Luís Nassif
De certo modo, dona Canô se tornou uma mãe símbolo do
Brasil. Não para todos, menos ainda para os mais jovens, mas para os da
minha geração. E morreu no Natal, inspirando a celebração da mãe
brasileira, na figura de dona Canô.
Foi ela que trouxe as músicas brasileiras do fundo dos
séculos e as borrifou em seus filhos, desde o berço, gotas preciosas
fazendo florescer uma das mais belas famílias musicais do país, Caetano,
Bethania, a família estendida, Gil, Gal, Tom Zé e seus inúmeros
descendentes musicais.
Dona Canô pegou o bastão das músicas antigas, entregou
aos filhos, eles assimilaram, trabalharam os sons e acrescentaram ao
repertório imemorial as dezenas de joias musicais que nossa geração
recebeu e também entregamos aos nossos filhos, na companhia das cantigas
que recebemos de nossas mães.
Dona Canô representava tudo isso. Varou o século 20 e
entrou no século 21, nesses tempos da Internet e do desvario, para
explicar que por trás das mudanças de paradigmas, da globalização, pior,
dos provincianos da globalização, que julgam de bom tom espinafrar
qualquer senso de brasilidade, há o fio condutor. E um fio condutor tão
forte que a impeliu a puxar as orelhas do filho, setentão rebelde,
sempre que necessário.
Foi a partir das cantigas recebidas por dona Canô que
Caetano produziu um som brasileiro universal, levou a baianidade aos
quatro cantos, encantou intelectuais e músicos dos mais variados países.

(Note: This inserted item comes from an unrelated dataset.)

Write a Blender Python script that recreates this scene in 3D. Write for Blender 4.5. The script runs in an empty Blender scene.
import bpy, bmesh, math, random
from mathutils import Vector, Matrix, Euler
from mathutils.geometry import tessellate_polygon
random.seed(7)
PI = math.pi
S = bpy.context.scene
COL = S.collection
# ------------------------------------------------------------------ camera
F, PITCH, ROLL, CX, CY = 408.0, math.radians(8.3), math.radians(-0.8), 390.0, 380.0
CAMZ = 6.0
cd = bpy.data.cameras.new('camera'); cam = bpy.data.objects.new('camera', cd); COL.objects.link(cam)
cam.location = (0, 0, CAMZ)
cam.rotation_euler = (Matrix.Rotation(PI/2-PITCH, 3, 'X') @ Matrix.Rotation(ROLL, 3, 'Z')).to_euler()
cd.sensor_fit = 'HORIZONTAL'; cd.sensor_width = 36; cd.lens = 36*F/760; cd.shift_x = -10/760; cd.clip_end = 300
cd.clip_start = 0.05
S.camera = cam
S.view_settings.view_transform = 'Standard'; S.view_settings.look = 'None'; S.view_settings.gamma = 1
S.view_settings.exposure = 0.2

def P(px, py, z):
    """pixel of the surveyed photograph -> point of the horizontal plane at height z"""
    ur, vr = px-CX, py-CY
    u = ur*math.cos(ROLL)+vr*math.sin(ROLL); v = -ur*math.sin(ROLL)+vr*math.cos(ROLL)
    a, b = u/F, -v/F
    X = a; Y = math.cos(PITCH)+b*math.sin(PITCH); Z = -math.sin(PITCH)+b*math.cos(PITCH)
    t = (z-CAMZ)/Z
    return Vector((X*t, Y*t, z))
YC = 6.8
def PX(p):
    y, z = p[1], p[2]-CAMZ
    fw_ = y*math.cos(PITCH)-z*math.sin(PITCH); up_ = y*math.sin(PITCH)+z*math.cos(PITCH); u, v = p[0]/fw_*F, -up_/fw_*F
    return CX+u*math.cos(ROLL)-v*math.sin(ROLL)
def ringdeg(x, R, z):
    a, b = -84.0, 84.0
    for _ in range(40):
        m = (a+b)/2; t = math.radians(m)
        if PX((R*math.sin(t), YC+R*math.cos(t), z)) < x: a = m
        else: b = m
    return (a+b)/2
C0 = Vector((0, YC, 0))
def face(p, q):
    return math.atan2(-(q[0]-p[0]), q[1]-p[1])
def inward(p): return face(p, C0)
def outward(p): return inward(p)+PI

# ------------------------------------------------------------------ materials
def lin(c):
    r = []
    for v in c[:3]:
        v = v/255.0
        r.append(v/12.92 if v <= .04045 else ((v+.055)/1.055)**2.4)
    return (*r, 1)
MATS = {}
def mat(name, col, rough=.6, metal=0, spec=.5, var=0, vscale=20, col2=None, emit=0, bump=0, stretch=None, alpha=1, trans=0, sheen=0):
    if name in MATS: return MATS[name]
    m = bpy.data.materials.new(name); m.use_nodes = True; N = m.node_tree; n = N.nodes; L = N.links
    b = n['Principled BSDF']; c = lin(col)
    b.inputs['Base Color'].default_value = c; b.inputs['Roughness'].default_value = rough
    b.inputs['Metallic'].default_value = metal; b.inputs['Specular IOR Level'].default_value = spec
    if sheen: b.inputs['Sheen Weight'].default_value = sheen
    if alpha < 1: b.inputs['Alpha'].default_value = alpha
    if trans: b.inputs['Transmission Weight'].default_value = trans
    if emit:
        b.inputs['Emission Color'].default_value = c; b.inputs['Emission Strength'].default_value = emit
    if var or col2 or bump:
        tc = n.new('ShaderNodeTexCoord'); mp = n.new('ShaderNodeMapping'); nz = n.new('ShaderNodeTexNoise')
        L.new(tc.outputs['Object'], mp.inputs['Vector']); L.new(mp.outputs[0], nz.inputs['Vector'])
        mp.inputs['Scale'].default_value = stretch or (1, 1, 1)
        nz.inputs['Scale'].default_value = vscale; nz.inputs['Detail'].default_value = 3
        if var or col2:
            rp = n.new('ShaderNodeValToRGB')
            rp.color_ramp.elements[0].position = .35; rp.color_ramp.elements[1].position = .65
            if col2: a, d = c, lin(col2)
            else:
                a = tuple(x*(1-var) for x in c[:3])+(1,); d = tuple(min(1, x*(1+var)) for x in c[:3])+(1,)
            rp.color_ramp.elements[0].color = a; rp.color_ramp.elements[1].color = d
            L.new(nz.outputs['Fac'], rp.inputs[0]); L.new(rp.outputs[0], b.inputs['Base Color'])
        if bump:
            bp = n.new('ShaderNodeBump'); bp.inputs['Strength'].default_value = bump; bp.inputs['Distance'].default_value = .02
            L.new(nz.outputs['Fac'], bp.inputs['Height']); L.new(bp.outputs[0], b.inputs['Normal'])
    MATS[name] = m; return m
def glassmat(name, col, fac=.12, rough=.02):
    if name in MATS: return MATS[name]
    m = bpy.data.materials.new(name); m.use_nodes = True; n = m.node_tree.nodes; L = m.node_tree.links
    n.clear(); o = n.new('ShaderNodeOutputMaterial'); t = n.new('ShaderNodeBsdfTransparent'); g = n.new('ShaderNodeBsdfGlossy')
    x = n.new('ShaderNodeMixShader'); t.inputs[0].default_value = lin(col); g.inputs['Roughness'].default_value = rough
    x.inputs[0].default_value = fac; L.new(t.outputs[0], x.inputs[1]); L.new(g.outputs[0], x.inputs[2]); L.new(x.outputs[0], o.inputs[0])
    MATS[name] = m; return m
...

Um ex-amigo me contava, anos atrás, a paixão que o grande Albert
Hirschmann tinha pelas músicas e pela voz de Caetano.
Por trás do artista, a mãe, paradigma das mesmas mães
que moldaram nossa geração, que nos fizeram acreditar no Brasil, que
plantaram em nossas emoções as cantigas de roda, as pequenas práticas do
interior.
Semana passada, ganhei de tia Zélia uma das fotografias
preciosas da família. Eu, com poucos meses, na qualidade de primeiro
filho da nova geração, no colo da nossa matriarca maior, vó Mariquinha,
minha bisavó. Minha lembrança mais antiga era ficar no seu quarto, na
pequena São Sebastião da Grama, ouvindo suas cantigas. E, nem sei bem
porque, com as pernas na parede, de ponta cabeça no colchão,
cantarolando “Adios muchacho”, provavelmente ensinado por tia Rosita ou
tia Marta.
Atrás da vó Mariquinha, vó Martha, que me embalava no
sono cantando velhas valsas do maestro Azevedo (“dorme, dorme, filhinho /
meu anjnho inocente…”). Ao lado da vó Martha, tia Mariana, que ensinou
para mamãe o clássico “Linda Flor” (“Cabocla linda flor do ipê / eu
quero casar com vancê”). Depois, tia Deca e a beleza clássica de dona
Tereza, linda, linda.
Ontem o Natal foi na casa da Fátima. Reunidos, todos os irmãos, boa parte dos sobrinhos.
A confraternização com os ausentes se deu através da
música. Cantamos "Marambaia", "Chuá Chuá", as canções de Bob Nelson, a
"Flauta de Bambu", de Jararaca e Ratinho, que dona Tereza adorava, e que
provavelmente dona Canô cantava para seus filhos. E "Papai Adão" e as
marchinhas que seu Oscar escondeu de nós, mas que recuperamos muito
tempo depois, através de seus amigos.
Incluímos na cantoria o "Ciúmes", a mais bela
composição de Caetano; o frevo de Gilberto Gil, que marcou meus 18 anos.
E cantamos Paulinho da Viola, Elton Medeiros, Chico e Milton.
Não falamos dos velhos, nem relembramos as festas de
família dos tempos de Poços. No meu canto, estranhei um pouco o passar
dos anos. Agora, éramos nós a geração mais velha, mais velhos do que
nossos pais já eram na época. E os sobrinhos, ainda crianças para nós,
bem mais velhos do que os jovens que éramos nos festejos poços
caldenses.
Dona Canô morreu no Natal, a mais bela festa da família
brasileira, independentemente de credos e raças. E permitiu a todos nós
esse momento mágico de saber que ela, a mãe símbolo da nossa geração,
em breve estará com as demais mães brasileiras entoando as cantigas que
primeiro fizeram brotar nossas emoções e nossa crença no país.